Faust is not a symphony. (Query: What is the symphonic archetype?) Rather is it a congeries of symphonic moods, structurally united by emotional intimacy and occasional thematic concourse. The movements are respectively labelled Faust, Gretchen, and Mephistopheles, the task, an impossibly tremendous one, being the embodiment in tones of the general characteristics of Goethe's poetic-philosophic master-work.
Therefore, discarding critical crutches, it is best to hear the composition primarily as absolute music. We know that it is in C minor; that the four leading motives may typify intellectual doubt, striving, longing, and pride—the last in a triumphant E major; that the Gretchen music—too lengthy—is replete with maidenly sweetness overshadowed by the masculine passion of Faust (and also his theme); that in the Mephistopheles Liszt appears in his most characteristic pose—Abbé's robe tucked up, Pan's hoofs showing, and the air charged with cynical mockeries and travesties of sacred love and ideals (themes are topsy-turvied à la Berlioz); and that at the close this devil's dance is transformed by the great comedian-composer into a mystic chant with music celestial in its white-robed purities; Goethe's words, "Alles Vergängliche," ending with the consoling "Das Ewig weiblich zieht uns hinan."

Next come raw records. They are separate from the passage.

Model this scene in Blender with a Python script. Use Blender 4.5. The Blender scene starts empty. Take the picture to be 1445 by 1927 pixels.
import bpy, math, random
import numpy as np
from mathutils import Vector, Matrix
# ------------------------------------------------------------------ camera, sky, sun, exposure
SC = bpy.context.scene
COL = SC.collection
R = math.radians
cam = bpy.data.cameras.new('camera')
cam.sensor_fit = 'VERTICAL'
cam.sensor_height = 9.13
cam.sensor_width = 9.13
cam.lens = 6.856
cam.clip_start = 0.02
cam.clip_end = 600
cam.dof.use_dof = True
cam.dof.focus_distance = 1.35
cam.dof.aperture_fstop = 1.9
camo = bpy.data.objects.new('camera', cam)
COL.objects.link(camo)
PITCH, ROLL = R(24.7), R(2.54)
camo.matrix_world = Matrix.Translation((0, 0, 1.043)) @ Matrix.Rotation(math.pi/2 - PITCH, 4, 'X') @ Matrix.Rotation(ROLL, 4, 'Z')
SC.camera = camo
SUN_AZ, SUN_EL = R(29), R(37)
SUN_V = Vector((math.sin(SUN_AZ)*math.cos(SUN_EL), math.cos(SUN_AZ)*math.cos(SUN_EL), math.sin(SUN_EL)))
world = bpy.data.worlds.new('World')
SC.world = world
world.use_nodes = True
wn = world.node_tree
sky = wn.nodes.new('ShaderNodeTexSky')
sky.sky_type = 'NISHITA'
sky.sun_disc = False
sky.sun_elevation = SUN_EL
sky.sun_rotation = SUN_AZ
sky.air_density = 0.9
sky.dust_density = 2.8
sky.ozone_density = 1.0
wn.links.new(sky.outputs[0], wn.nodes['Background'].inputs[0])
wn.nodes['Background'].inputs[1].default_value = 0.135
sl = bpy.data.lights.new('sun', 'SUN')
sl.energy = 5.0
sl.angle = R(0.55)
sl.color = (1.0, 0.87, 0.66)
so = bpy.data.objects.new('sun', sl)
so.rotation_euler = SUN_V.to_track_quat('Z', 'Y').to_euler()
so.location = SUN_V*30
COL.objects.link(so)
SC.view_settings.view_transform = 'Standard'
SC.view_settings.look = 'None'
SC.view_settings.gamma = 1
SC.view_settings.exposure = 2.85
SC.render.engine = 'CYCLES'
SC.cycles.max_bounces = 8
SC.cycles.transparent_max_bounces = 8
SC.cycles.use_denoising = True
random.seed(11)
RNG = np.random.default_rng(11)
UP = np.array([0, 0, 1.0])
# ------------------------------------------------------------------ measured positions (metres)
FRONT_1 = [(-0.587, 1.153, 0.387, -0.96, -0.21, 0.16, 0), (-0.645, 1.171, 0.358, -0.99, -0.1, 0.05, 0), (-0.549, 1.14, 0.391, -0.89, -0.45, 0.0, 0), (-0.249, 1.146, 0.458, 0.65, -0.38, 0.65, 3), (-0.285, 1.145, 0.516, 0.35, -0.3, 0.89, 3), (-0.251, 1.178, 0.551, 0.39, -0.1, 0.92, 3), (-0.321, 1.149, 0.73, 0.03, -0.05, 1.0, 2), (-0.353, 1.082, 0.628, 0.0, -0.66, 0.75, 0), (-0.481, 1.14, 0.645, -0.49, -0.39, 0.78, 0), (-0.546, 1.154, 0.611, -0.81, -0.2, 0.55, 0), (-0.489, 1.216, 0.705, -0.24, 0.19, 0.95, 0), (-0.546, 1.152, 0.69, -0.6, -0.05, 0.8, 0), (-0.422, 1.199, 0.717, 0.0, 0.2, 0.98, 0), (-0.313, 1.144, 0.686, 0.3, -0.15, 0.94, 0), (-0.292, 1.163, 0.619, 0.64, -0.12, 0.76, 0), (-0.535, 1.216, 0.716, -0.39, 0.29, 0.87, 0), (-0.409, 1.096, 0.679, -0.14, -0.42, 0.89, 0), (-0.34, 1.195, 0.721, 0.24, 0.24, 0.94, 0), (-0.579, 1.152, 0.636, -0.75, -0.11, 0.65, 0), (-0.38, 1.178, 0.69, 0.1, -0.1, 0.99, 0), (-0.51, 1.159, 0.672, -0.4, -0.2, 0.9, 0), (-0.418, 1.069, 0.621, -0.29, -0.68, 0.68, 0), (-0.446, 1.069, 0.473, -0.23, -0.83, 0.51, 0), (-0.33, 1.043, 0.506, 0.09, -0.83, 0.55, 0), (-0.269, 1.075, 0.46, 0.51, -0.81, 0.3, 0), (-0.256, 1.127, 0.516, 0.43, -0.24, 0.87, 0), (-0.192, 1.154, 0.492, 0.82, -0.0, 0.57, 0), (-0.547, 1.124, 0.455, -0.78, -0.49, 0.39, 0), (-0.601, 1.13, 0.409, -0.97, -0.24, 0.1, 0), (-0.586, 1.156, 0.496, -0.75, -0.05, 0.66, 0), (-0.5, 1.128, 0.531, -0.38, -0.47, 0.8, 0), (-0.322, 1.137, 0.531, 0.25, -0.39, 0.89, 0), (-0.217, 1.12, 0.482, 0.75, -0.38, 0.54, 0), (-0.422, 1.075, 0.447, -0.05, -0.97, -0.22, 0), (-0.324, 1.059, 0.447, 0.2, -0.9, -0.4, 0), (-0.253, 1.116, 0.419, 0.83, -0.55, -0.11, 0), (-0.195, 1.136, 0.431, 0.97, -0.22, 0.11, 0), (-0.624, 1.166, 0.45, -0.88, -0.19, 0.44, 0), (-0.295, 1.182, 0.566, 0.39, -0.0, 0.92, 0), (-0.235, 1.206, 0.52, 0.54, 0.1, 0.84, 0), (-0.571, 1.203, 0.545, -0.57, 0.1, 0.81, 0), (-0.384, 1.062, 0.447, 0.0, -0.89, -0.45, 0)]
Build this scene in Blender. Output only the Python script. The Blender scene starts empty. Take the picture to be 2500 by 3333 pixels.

But the genius of it all! The indescribable blending of the sensuous, the mystic, the diabolic; the master grasp on the psychologic development—and the imaginative musical handling of themes in which every form, fugal, lyric, symphonic, latter-day poetic-symphonic, is juggled with in Liszt's transcendental manner. The Richard Strauss scores are structurally more complex, while, as painters, Wagner, Tschaikowski, and Strauss outpoint Liszt at times. But he is Heervater Wotan the Wise, or, to use a still more expressive German term, he is the Urquell of young music, of musical anarchy—an anarchy that traces a spiritual air-route above certain social tendencies of this century.
Nevertheless it must be confessed that there are some dreary moments in the Faust.